Pour surmonter cette difficulté, le NWCC établit une trajectoire réaliste permettant d'atteindre le niveau d'ambition qu'il fixe en matière de développement des capacités de combat. Le cadre qu'il propose permettra de suivre une approche coordonnée, constituée des éléments ci-après :

  • un certain nombre d'« aides au démarrage », série de sprints devant débuter immédiatement et dont les résultats viendront à l'appui des travaux en cours dans l'ensemble de l'Alliance ;

  • un certain nombre de priorités, courses de fond essentielles au succès et qui demanderont des efforts spécifiques sur la durée ;

  • un certain nombre de débats militaro-stratégiques, marathons qui demanderont des échanges approfondis touchant au cœur même de la pensée stratégique de l'Alliance.

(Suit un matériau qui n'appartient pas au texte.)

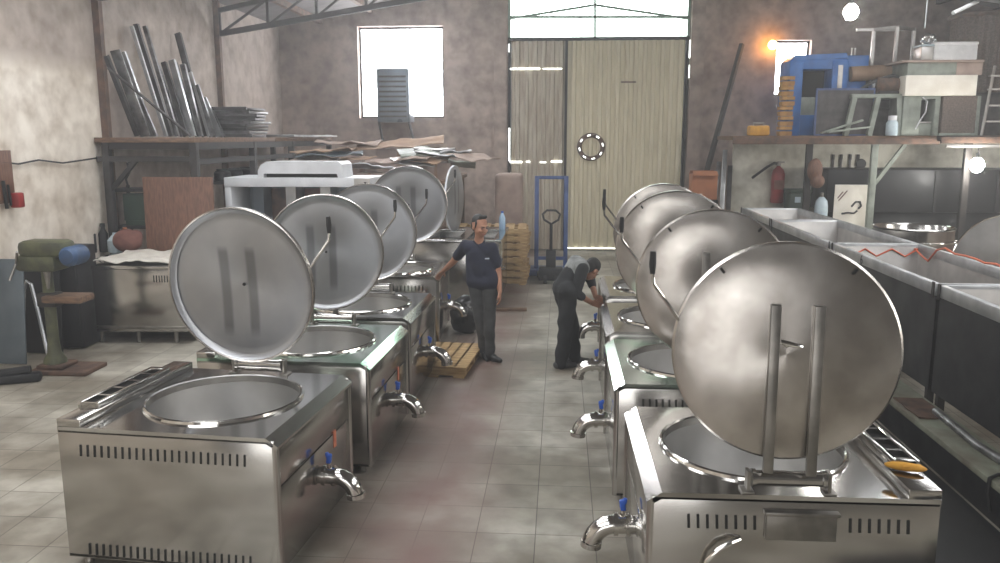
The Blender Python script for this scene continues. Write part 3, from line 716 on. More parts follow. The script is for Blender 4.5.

Cette combinaison entre des aspirations ambitieuses et une trajectoire réaliste va aider à trouver le point d'équilibre entre les réalités actuelles du développement des capacités de combat et les besoins relatifs au combat de demain. Élaboré en collaboration avec l'ensemble de l'Alliance, le NWCC joue le rôle de feuille de route permettant d'établir et de maintenir un avantage militaire décisif tout en optimisant les options stratégiques à la disposition des autorités politiques.

La stratégie militaire de l'OTAN et ses deux concepts de mise en œuvre, le NWCC et le DDA, sont le fruit de nos réflexions militaires les plus abouties. Ils constituent une nouvelle référence pour les avis militaires stratégiques sur l'emploi et le développement de l'instrument militaire de l'Alliance, et ils définissent un cap que l'OTAN et les Alliés peuvent suivre afin de faire converger leurs efforts, de les mettre en cohérence et de les synchroniser.

Reconnaissant la nature pérenne de la guerre, le NWCC s'efforce de donner à l'OTAN et aux Alliés l'avantage sur tout adversaire potentiel, et de les rendre résilients face aux chocs stratégiques et aux défis de nature plus générale. Il énonce les principes directeurs rationnels qui permettront, à l'avenir, de dynamiser le développement des capacités de combat. Combiné à l'agilité requise pour développer ces capacités de combat au rythme adéquat, le NWCC va permettre, au travers du positionnement de l'instrument de puissance militaire de l'Alliance, d’établir et de maintenir un avantage militaire décisif, garantie du succès au sein de l'environnement de sécurité de plus en plus complexe, interconnecté et imprévisible qui caractérisera les prochaines décennies.